La estampida de curiosos se mueve siguiendo el instinto de grupo de las sardinas, va hacia adelante, retrocede, busca la calle. Me integro al cardumen de averiguadores y muy pronto estoy viendo el espectáculo. Dos hombres medianos tienen a un grandulón de pelo a la espalda contra la puerta de un garaje. El hombre pide conteo de protección y recibe una nueva embestida. Han pasado 40 segundos de ese round desigual y aparecen dos motociclistas en contravía, con una mochila a la espalda y el aire tranquilo de los justicieros. Se bajan de sus motos, interrogan a los peleadores con calma, como si trataran una infracción de tránsito, y acaban con la gresca sin levantar la voz. A los ganadores les marcan rumbo norte y al perdedor lo despachan hacia el sur, con una palmada de consuelo en la espalda. Un boquineto con su cajón de cigarrillos me hace el resumen de los hechos: “el peluo le pegó a una pelaa y esos dos manes la defendieron… ahh, pero llegaron los civiludos, los que mandan, a esos no les gusta sino el pleito de ellos, las peleas en grande…”
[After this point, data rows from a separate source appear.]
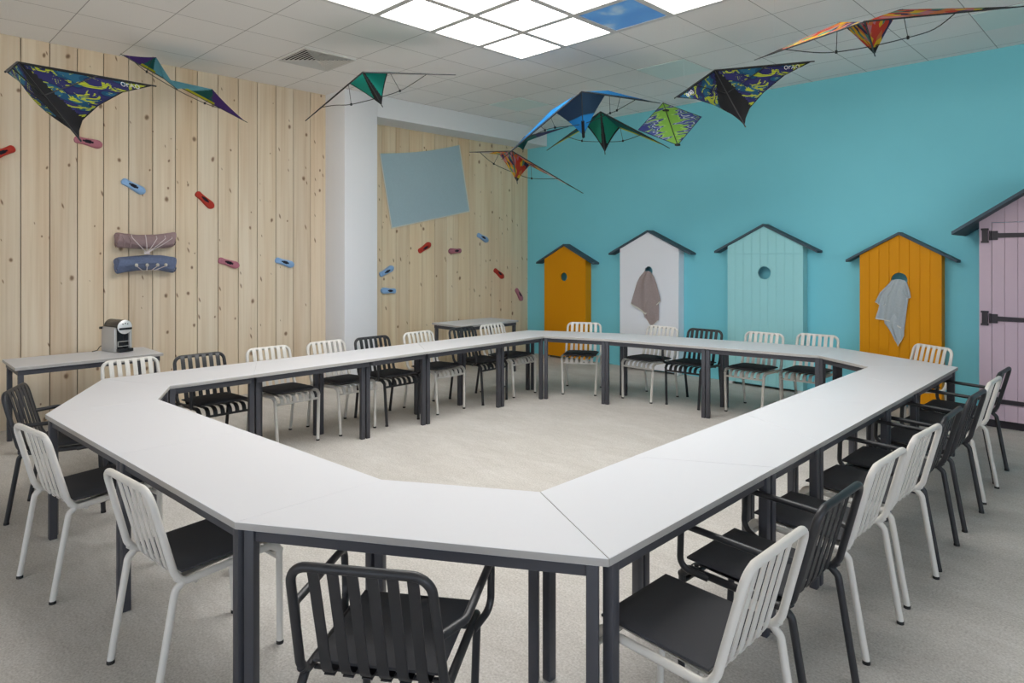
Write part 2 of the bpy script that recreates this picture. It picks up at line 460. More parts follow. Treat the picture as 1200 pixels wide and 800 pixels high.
def ceiling_things():
    NI = NJ = 5
    names = ['first', 'second', 'third', 'fourth', 'fifth']
    protof = None
    for i in range(NI):
        for j in range(NJ):
            cx = GX + TS * (i + .5); cy = GY + TS * 3 - TS * (j + .5)
            sky = (i == 2 and j == 0)
            if sky: nm, lb, ct = 'sky_picture_panel', 'square ceiling panel printed with blue sky and clouds', 'ceiling panel'
            else: nm, lb, ct = 'ceiling_light', 'lit white square ceiling panel, %s row from the teal wall, %s from the wood wall' % (names[j], names[i]), 'ceiling light'
            t = thing(nm, lb, ct, (cx, cy, H), 0, None if sky else 'lit panels of the luminous ceiling')
            if protof is None:
                b = MB(); w = .030; h = TS / 2
                for s in (-1, 1):
                    b.box((s * (h - w / 2), 0, -.009), (w, TS, .018)); b.box((0, s * (h - w / 2), -.009), (TS - 2 * w, w, .018))
                protof = b.mesh('frame', M['steel'])
                b = MB(); b.box((0, 0, -.006), (TS - .058, TS - .058, .008)); protod = b.mesh('diffuser', M['lamp'])
            link('frame', protof, t)
            if sky:
                b = MB(); b.box((0, 0, -.006), (TS - .058, TS - .058, .008)); b.build('picture', M['sky'], t)
            else: link('diffuser', protod, t)
    # rim around the luminous field
    b = MB(); x0, x1 = GX, GX + TS * NI; y1, y0 = GY + TS * 3, GY + TS * 3 - TS * NJ
    for c, d in ((((x0 + x1) / 2, y1 + .012, H - .008), (x1 - x0 + .048, .024, .016)), (((x0 + x1) / 2, y0 - .012, H - .008), (x1 - x0 + .048, .024, .016)),
                 ((x0 - .012, (y0 + y1) / 2, H - .008), (.024, y1 - y0, .016)), ((x1 + .012, (y0 + y1) / 2, H - .008), (.024, y1 - y0, .016))):
        b.box(c, d)
    struct(b.build('trim_1', M['foot']))
    # four-way air diffuser
    cx, cy = GX + TS * (-3 + .42), GY + TS * .5
    t = thing('ceiling_vent', 'square louvred air vent in the ceiling above the wood wall', 'air vent', (cx, cy, H))
    b = MB(); b.box((0, 0, -.001), (.56, .56, .002)); b.build('backing', M['black'], t)  # black sheet stands in for the shade inside the duct
    b = MB()
    for s in (-1, 1):
        b.box((s * .285, 0, -.008), (.020, .59, .016)); b.box((0, s * .285, -.008), (.55, .020, .016))
    b.build('frame', M['vent'], t)
    q = .270
    while q > .03:
        bl = MB(); i, o = q - .024, q
        zo, zi, th = -.020, -.004, .0015
        def ring(r, z): return [(-r, -r, z), (r, -r, z), (r, r, z), (-r, r, z)]
        vs = ring(o, zo) + ring(i, zi) + ring(o - th * 2, zo) + ring(i - th * 2, zi)
        fs = []
        for k in range(4):
            l = (k + 1) % 4
            fs += [(k, l, 4 + l, 4 + k), (8 + k, 12 + k, 12 + l, 8 + l), (k, 8 + k, 8 + l, l), (4 + k, 4 + l, 12 + l, 12 + k)]
        bl.add(vs, fs)
        for s in (-1, 1): bl.box((s * (o - .004), 0, zo), (.009, 2 * o, .0025)); bl.box((0, s * (o - .004), zo), (2 * o - .018, .009, .0025))
        bl.build('louvre', M['vent'], t); q -= .034
    for (i, j, lb) in ((1, 5, 'smooth ceiling tile with painted teal reflection between the sky panel and the teal wall'),
                       (-3, 5, 'smooth ceiling tile with painted teal reflection near the beam at the far corner'),
                       (6, 6, 'smooth ceiling tile with painted teal reflection above the patchwork kite near the teal wall')):
        b = MB(); b.box((GX + TS * (i + .5), GY + TS * (j + .5), H - .003), (TS - .02, TS - .02, .006))
        tag(b.build('ceiling_tile', M['tile_metal'], bevel=.001, seg=1), lb, 'ceiling tile', 'smooth ceiling tiles')

# ------------------------------------------------------------------- tables
def inset_corner(P, i, d):
    p = Vector(P[i]); a = (Vector(P[i - 1]) - p).normalized(); c = (Vector(P[(i + 1) % len(P)]) - p).normalized()
    return p + (a + c).normalized() * (d / math.sin(a.angle(c) / 2))
def inset_poly(P, d): return [inset_corner(P, i, d) for i in range(len(P))]

def table(name, label, cat, P, group=None, h=.72, lw=.038, apron=.045, legs_end=.0225, legs_side=.030, gap=.0004):
    c = sum((Vector(q) for q in P), Vector((0, 0))) / len(P)
    L = [Vector(q) - c for q in P]
    area = sum(L[i - 1].x * L[i].y - L[i].x * L[i - 1].y for i in range(len(L)))
    if area < 0: L.reverse()
    L = inset_poly(L, gap)
    t = thing(name, label, cat, (c.x, c.y, 0), 0, group)
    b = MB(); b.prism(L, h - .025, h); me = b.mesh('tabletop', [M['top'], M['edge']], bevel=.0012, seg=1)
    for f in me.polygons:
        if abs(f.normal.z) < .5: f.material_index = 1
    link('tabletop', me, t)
    A = inset_poly(L, .022); B = inset_poly(L, .047); n = len(L)
    b = MB(); z0, z1 = h - .025 - apron, h - .025
    vs = [(q.x, q.y, z) for z in (z0, z1) for ring in (A, B) for q in ring]
    fs = []
    for i in range(n):
        j = (i + 1) % n
        fs += [(i, j, 2 * n + j, 2 * n + i), (n + j, n + i, 3 * n + i, 3 * n + j), (i, n + i, n + j, j), (2 * n + i, 2 * n + j, 3 * n + j, 3 * n + i)]
    b.add(vs, fs); b.build('apron', M['leg'], t, bevel=.0015, seg=1)
    longest = max(range(n), key=lambda i: (L[(i + 1) % n] - L[i]).length)
    par = (L[(longest + 1) % n] - L[longest]).normalized()
    for i in range(n):
        # edges meeting here: along = parallel to the long side, the other is the table's end
        di = (L[i] - L[i - 1]).normalized(); do = (L[(i + 1) % n] - L[i]).normalized()
        ends = legs_end; sides = legs_side
        ii = (i - 1) % n, i
        d_in = sides if abs(di.dot(par)) > .97 else ends
        d_out = sides if abs(do.dot(par)) > .97 else ends
        if near(c + L[i]): d_in = d_out = .030
        n1 = Vector((-di.y, di.x)); n2 = Vector((-do.y, do.x)); det = n1.x * n2.y - n1.y * n2.x
        q = L[i] + Vector(((d_in * n2.y - d_out * n1.y) / det, (n1.x * d_out - n2.x * d_in) / det))
        b = MB(); b.box((q.x, q.y, (h - .03) / 2), (lw, lw, h - .03), 0, math.atan2(par.y, par.x)); b.build('leg', M['leg'], t, bevel=.003)
    return t
CORNERS = [(-1.2, 1.623), (-1.228, 6.425), (-5.615, 1.333), (-5.56, 5.88), (-1.734, 1.895), (-1.756, 5.93), (-4.985, 1.597), (-5.04, 5.578)]
def near(p): return any((p - Vector(k)).length < .03 for k in CORNERS)

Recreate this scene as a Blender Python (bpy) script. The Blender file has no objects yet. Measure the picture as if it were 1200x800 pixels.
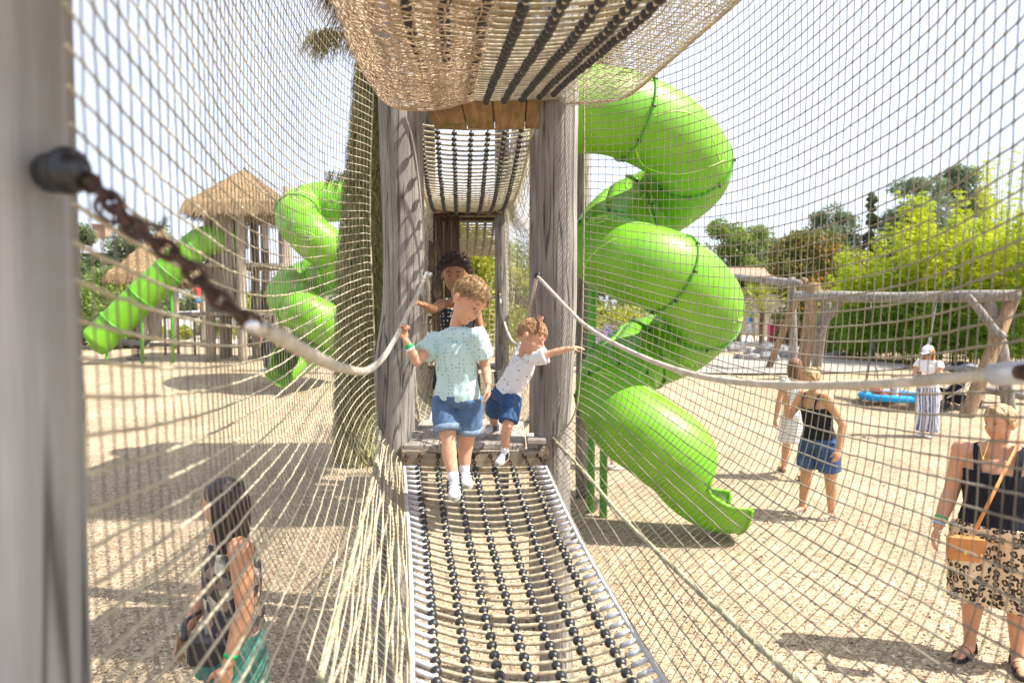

Los policías arriman cinco minutos más tarde, despistados, buscando una historia que ya es un murmullo. En el centro de Medellín esos episodios han dejado de ser noticia hace mucho tiempo. Unos civiles cobran cuotas de servicio a los comerciantes y se dedican a patrullar sin mayores misterios. El pago se hace con naturalidad, sin los aires turbios de la extorsión y casi subrayando la convivencia ciudadana. Palo para los indigentes, orden para los vendedores ambulantes, cuota de sostenimiento para los jíbaros y pulso firme para los desobedientes de todo tipo. En medio de los grandes escándalos por paramilitarismo, cuando el país habla de una purga obligatoria contra el maleficio de la justicia privada y el alcalde subraya los riegos de la “resaca paramilitar”, el centro de la ciudad se acostumbra cada vez más a tratar sus pleitos menores, sus prejuicios, sus miedos y sus pequeñas inquinas por medio de un peligroso procedimiento de vigilancia particular. Métodos expeditos, resultados prontos, intimidación adecuada. La policía se convierte poco a poco en una fuerza de segunda instancia, un aparato burocrático que desdeñan los agredidos y los agresores.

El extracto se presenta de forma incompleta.